I teach entrepreneurship at Duke and I’m publicly growing a company — Autopest — from $0 to $100k/year in revenue in order to help entrepreneurs better understanding the process of building startups. Learn more about my journey here.
I don’t have a ton to report about Autopest this week. As you might remember, last week I explained I was launching a cold emailing campaign, and cold emailing campaigns take at least 2-3 weeks to start producing meaningful data. Since I can’t magically rush that data, I can’t report on it.
Instead, I want to talk about something that gets to the heart of what I’m trying to do with these public journey logs about building Autopest. Remember, my goal isn’t to build a successful company. My goal is to share the journey of building companies and hopefully shed some light on what founders can expect.
Along those lines, I can’t help but get my hackles up when the broader public media decides to turn its attention away from how much everyone hates each other and/or how the world is going to hell in order to obsess about something entrepreneurial. In my experience, the kind of sensationalization that comes with media attention on innovation and entrepreneurship doesn’t tell the right kinds of stories about the process of building successful companies. Instead, it tends to make people think entrepreneurship is wildly different than it actually is.
That’s why, if you’ve been following any of my other content, you’ve seen me thinking/posting a lot about Meta’s new Threads app that’s being exhaustively covered by the general press. I’m wildly intrigued by it. Not the app itself — which feels like a giant pile of meh 🤷♂️ — but the narrative around its meteoric growth in users. For example, I bet you — like everyone else in the world — know that Threads got 100 million new users in its first week. Even my 75-year-old mother knows that.
And why do we all know how many new users Threads got? Because it was a headline for an entire week!
I’ll admit, 100 million new users in a week is impressive. It’s also humbling. After all, it’s a heck of a lot more than the 24 signups I got for Autopoest in the same time period [womp, womp… sad trombone].
But something about Threads’s absurd growth numbers has been bothering me, and maybe it’s bothering you, too.
Let’s do some quick math. Instagram has 2.35 billion active users. (That’s not including Facebook, WhatsApp, and whatever other services Meta has.) If my math is right — which is rarely the case — Meta got less than a 4.25% signup conversion rate on its Instagram users.
Let’s keep in mind that Meta is also one of the most well-known and talked about companies on the entire planet. In addition, the company has over 85,000 employees and $40 billion in cash.
Considering all those advantages, is a 4.25% conversion rate the best they could do?????
To be clear, a 4.25% conversion rate isn’t terrible on its own. But a 4.25% conversion rate doesn’t sound so great for a free app people immediately understand, is getting gobs of press, and that’s been launched by another platform people love. In fact, a 4.25% conversion rate is… umm… terrifying.

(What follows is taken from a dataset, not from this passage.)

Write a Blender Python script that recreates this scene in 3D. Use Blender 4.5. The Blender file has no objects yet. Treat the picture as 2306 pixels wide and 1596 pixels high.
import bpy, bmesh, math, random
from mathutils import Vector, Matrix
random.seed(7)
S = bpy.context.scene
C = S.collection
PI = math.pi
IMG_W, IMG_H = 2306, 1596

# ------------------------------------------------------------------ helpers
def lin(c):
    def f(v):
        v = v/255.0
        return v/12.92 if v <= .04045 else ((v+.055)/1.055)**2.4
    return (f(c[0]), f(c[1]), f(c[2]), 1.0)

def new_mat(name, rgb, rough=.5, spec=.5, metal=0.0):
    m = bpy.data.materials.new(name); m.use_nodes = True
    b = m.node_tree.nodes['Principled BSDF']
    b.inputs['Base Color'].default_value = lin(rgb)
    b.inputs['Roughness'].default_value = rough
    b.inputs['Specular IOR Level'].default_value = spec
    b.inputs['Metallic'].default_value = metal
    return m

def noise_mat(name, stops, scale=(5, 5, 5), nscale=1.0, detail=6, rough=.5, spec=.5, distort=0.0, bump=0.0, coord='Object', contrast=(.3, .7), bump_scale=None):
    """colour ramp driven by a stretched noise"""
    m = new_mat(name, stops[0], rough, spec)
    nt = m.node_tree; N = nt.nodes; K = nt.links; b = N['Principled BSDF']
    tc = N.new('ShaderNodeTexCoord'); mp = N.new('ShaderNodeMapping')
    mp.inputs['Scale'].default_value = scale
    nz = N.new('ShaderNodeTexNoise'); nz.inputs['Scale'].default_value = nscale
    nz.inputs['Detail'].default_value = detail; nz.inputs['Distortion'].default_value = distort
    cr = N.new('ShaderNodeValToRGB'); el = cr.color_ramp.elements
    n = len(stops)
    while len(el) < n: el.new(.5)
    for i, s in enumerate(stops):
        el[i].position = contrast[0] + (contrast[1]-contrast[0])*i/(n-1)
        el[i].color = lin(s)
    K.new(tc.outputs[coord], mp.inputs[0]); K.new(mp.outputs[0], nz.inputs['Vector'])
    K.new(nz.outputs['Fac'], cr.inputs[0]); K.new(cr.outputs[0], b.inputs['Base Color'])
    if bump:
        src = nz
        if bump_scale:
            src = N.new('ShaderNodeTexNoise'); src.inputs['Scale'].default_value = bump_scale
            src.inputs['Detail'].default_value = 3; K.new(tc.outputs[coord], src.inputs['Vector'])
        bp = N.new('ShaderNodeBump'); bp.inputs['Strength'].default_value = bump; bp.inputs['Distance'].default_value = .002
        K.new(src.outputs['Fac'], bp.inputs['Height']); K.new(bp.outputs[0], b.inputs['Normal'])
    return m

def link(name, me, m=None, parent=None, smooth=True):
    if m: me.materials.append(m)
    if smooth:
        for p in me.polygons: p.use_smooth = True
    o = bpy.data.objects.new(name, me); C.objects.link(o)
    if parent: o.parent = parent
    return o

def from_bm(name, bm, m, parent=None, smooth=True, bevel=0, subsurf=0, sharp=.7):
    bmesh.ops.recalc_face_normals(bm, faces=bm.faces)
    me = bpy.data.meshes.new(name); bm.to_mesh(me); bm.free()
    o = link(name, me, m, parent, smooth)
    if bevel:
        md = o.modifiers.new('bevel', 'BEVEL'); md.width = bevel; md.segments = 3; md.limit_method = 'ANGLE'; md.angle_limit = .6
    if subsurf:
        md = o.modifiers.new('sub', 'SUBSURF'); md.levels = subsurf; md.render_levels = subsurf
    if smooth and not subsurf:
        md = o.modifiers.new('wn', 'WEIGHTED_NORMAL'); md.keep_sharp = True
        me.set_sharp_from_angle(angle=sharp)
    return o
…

By “terrifying,” I mean terrifying for the rest of us. Personally, I find myself thinking if Meta is getting that kind of conversion rate, it’s hard not to feel a bit hopeless not just with me and Autopest, but with any future startup I ever consider. After all, I don’t have an audience of 2+ billion people to immediately throw at my new startups, nor do I do have billions of dollars to underwrite them. What the heck am I going to do to be successful?
In addition to feeling terror and hopelessness while reading about Threads, I also feel a keen sense of admiration. Specially, I’m reminded of my admiration for all the startups that launched with so many fewer resources than Threads and are growing into mature, successful, profitable businesses. The story of Threads puts the impressiveness of all those other startups and what they’ve been able to accomplish into proper context.
Anyway… this is how I’m deciding to use my space this week: A meditation on Threads. I have more Autopest updates I’ll share in the next issue once I have additional campaign data, but, for now, the message I’ve shared here seemed important. I wanted to be the one person in your feeds and inbox reminding you to ignore whatever news you’re reading about Meta and Threads or whatever other companies are out there. The growth and ultimate successes or failures of other startups have no correlation with yours.
Keep your head down, be proud of whatever victories you’ve accomplished this week, and, most importantly, never compare yourself to anyone else. Your startup is running it’s own race, and it’s not going to go any faster by looking at what other people are doing… especially if “other people” includes a company worth three-quarters-of-a-trillion dollars.